NUVO: I wonder if the practice of pre-interviewing guests is why we don't see more of those kind of spontaneous moments?

Birbiglia: I wonder that too. It's such a fine line. Fallon's great, Kimmel's great. Kimmel has a pre-interview so he knows a lot about a guest but sometimes he'll just ask about whatever. He's really interested in what his guests are all about. Kimmel and Fallon are really raising the bar on late night right now.

NUVO: Will you be doing Letterman again before he retires?

Birbiglia: I don't know, I don't know. They've never asked me to do the couch, they only have had me do stand-up. I've done it four or five times. I've always wanted to do the couch, but they don't seem to want me for that. So I don't know. I'd love to do it and they have my number.

NUVO: Do you get different reactions in public since you appeared in The Fault in Our Stars?

Birbiglia: You know, I don't think so. Stuff like that, I feel, effects your relationship with the public for a week or two.

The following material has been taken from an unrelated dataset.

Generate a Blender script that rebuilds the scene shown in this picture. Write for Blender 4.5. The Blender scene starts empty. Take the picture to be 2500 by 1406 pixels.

Our culture is so ADD, in a sense. I met Pete Townsend backstage at a Who concert and he said the only times he'll get recognized are when he goes on The Daily Show, and people will recognize him for a week and after that it kind of fades away. If that happens to Pete Townsend of The Who, then all bets are off. Fascination, then forgetfulness.

NUVO: It sounds like you have the right level of fame to not be driven crazy.

Birbiglia: I love it. I hope this doesn't change, but I'm at this point, I've been at this point for about 10 years, where I really like my fans. It's kind of like a trope of artists to say that about their fans, but I actually like them. When I sign stuff for people after the shows, I think I could stay there all night.